DALE EVA ECKHARDT Star-Tribune staff writer | Posted: Saturday, December 23, 2006 12:00 am
The Casper Star-Tribune produces a newspaper every day of the year. Weekends, holidays, rain, sleet or shine - it's on your doorstep each morning. And that means a lot of us work some mighty strange hours - nights, weekends - not your typical M-F, 9 to 5 job.
I happen to be in the strange-hours category. For those of you who called, e-mailed and wrote letters to the editor about the headline on Monday's front page using the word "allude" instead of "elude," I'm the one at fault.
I'm the person in charge of the news part of the paper on Sunday for Monday's paper and we have a very small crew working that day. We find the stories, read them for accuracy, find photographs, write headlines for the stories and photos and design and paginate (create the pages on a computer before they are made into negatives for the press) the pages for your Casper, Wyoming, wire-service and front-page stories. We answer phone calls, Web publish the stories that go in the paper and generally do a lot of multitasking and sometimes we screw up.
On most days, I do know what allude means. A better headline would have been "Weatherman alludes to snow; it eludes state." I had checked the page before it went to print. Another employee checked the headline. It passed both of us right by. We read the headlines and the stories and the page numbers and the dates and check the first edition of the paper when it comes out at 9:30 p.m,. correcting errors that we find. Sorry Jackson readers -- you and those on the fringes of the state see all our mistakes. We even read headlines aloud on the negatives before the Casper edition goes to press. And still, mistakes are made. The irony of it is we are trying for perfection. We are trying to produce a paper that is accurate and because we are human, we make errors - sometimes stupid errors.
In the early '90s, I tried to make a headline I was working on better. I was trying to use the words Indian and education in the same headline and the final result was Indian educationing. This went out for all the state to read. My editor at the time told me to absorb the mistake and then put the page away and never mention it again. But it has stayed with me for 15 years.
Will I repeat allude instead of elude again? Never. But it's highly likely that sometime - in years or weeks or days - some other headline will be messed up.

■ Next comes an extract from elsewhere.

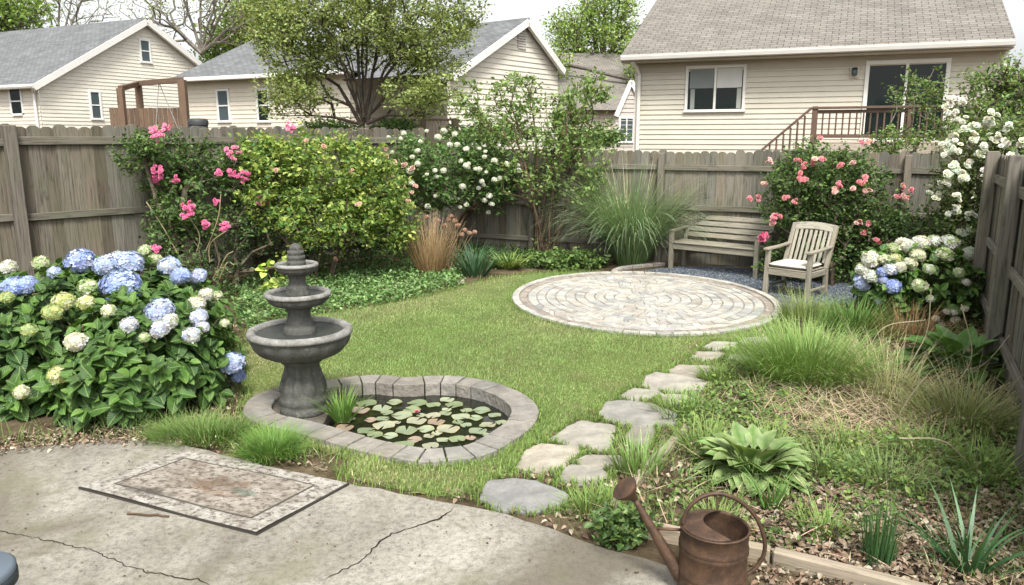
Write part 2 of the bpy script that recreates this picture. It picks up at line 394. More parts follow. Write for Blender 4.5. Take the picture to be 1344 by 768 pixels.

Like in a relationship where you say something you wish you could immediately take back but you never can, once words are on the printed page, they can't be erased with whiteout, by hitting delete or erasing. Once we send the page, it's out for thousands to read. It's on the Internet; it's in libraries; it's on the bottom of bird cages; it's on coffee shop tables. Like India ink, it's permanent and the stains don't wash out.
So, readers, keep being diligent. You never know, the next error might be a real foozled bungle.